Tuesday, 10 September 2019

Selfish Salah? No-one was complaining after Arsenal wonder-strike

The Egyptian was criticised for not passing the ball enough after Liverpool's win at Burnley but concerns over his greediness are misplaced
The pass was on. Everyone could see it.

The man on the ball surely could, even as he raced forward at full pelt, seats clattering in the away end as anticipation built. 

Play it! Play him in! Play it!

Mohamed Salah didn’t play it. He didn’t look left. He didn’t slide the ball into the path of Roberto Firmino, as he surely had to. He ignored his team-mate’s lung-busting run and went solo.

He scored. His 50th Premier League goal. He’d waited eight games to score it; an eternity. Liverpool beat Southampton because of Salah’s goal.
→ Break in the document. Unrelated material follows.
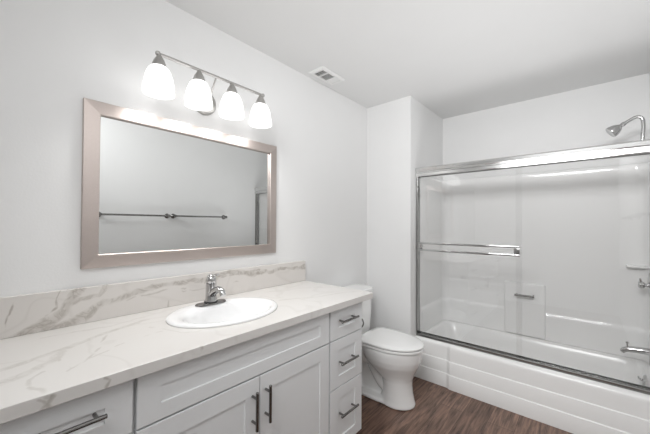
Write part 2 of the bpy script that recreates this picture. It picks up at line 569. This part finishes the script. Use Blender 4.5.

Because of Salah’s selfishness. 

Salah’s selfishness was on the agenda after Liverpool’s last game, too. Maybe it says something about the Reds’ progress under Jurgen Klopp that a 3-0 win at Burnley could be turned into a debate about team harmony and the relationship between two of its best players. What else is there left to say about this team?

Let’s get this straight for starters: there is no conflict between Salah and Sadio Mane. They share a close relationship, on and off the pitch, and the issue which led Mane to snap after being substituted at Turf Moor was forgotten by the time the pair had returned to the dressing room. 

Mane, understandably, had been irked at not receiving what looked like a simple pass from Salah.

With the game at 3-0, and with both Mane and Firmino already on the scoresheet, the Egyptian again looked to go solo, only to be denied by a covering Burnley defender. A few moments later, having been replaced by Divock Origi, Mane made his feelings perfectly clear. He wasn’t happy.

“I quite like that,” said Jordan Henderson, his captain. Henderson himself had received a volley from Mane, but laughed when it was suggested that he and Salah may have a problem.

“That’s just us pushing each other all the time,” he told reporters. “I think we need that.”